CONSUMER DISCRETIONARY SECTOR IN INDIA (Key Fundamental Ratios)
Fundamental Ratios used to analyze stocks in the consumer discretionary sector can be divided into 5 categories- namely Valuation Ratios, Solvency Ratios, Profitability Ratios, Efficiency Ratios and Liquidity Ratios.
VALUATION RATIOS
1. P/E Ratio
The price-to earnings ratio is an important valuation metric used to analyze companies across industries. Companies within the consumer discretionary sector tend to have a high P/E ratio and are consequently classified as Growth stocks. These stocks tend to be overvalued in light of the growth potential they face in a growing economy such as India, where incomes are on the rise and, along with it, discretionary spending. The price-to-book value can also be analyzed to determine if a stock is overvalued or not. Apart from the above two ratios, the dividend yield of a stock is an important metric that can greatly impact market sentiment surrounding the company. Undervalued Stocks, i.e., stocks with low P/E and P/B ratios that have a high dividend yield, are classified as income stocks.
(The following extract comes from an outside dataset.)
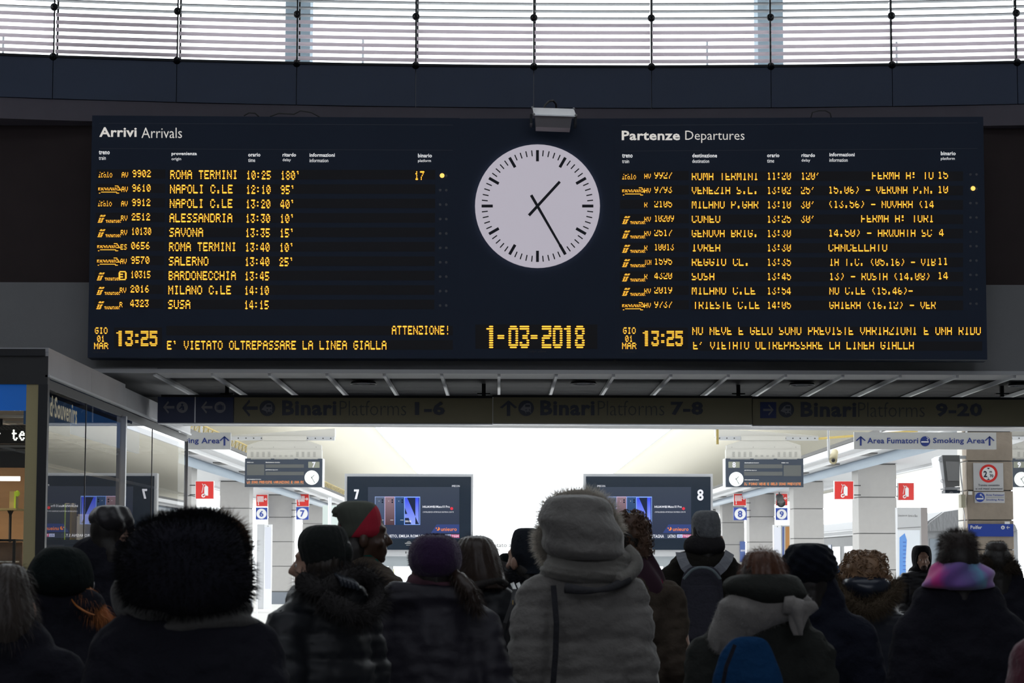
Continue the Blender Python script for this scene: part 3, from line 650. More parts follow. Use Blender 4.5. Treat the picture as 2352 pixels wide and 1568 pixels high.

Auto stocks such as Maruti Suzuki have high growth potential and manage to provide above average dividend yields to investors without compromising on revenue growth rates. These companies are classified as Growth-Income stocks. Companies that do not belong to any of the above categories are classified as Core.
INFLATION
As can be observed from the graph below, the performance of the consumer discretionary sector is inversely related to inflation rates. Inflation is detrimental to the sector. Consumer discretionary products are highly price elastic in nature. This implies that even a tiny change in prices can cause a huge change in demand for these goods, adversely affecting the sector's revenues. A sharp drop was witnessed in inflation rates in the year 2018 as food prices cooled down. This had a positive impact on the consumer discretionary sector. High inflation, along with monetary tightening to combat the same, adversely affected the sector in 2022–2023.
INTEREST RATES
A drop in interest rates can be beneficial to the consumer discretionary sector. Low interest rates translate into low costs of production and further into lower prices, boosting demand and spending by consumers. Discretionary spending on cars, electronic equipment etc also increase as loans for the same can be availed at lower rates of interest. Accommodative monetary policies implemented by Central Banks across countries led to a decline in interest rates IN FY 21. Subsequently interest rates across the globe have been on the rise to help combat inflation rates, adversely affecting consumer spending.
EXCHANGE RATES
An increase in exchange rates will be favorable for export oriented sectors within consumer discretionary, such as auto and textiles. However, this can also raise the cost of production by making imports more expensive. If the latter occurs, demand for these goods will fall on account of high prices and cause a dent in the stock's value.
COMMODITY PRICES
The performance of the consumer discretionary sector is inversely related to commodity prices, as can be seen in the graph. Increased commodity prices directly translate to higher production costs. Since this sector is highly price elastic, any rise in prices leads to a sharp fall in demand. Higher commodity prices can also erode the disposable income of individuals, leading them to spend less on discretionary items such as cars, media, etc.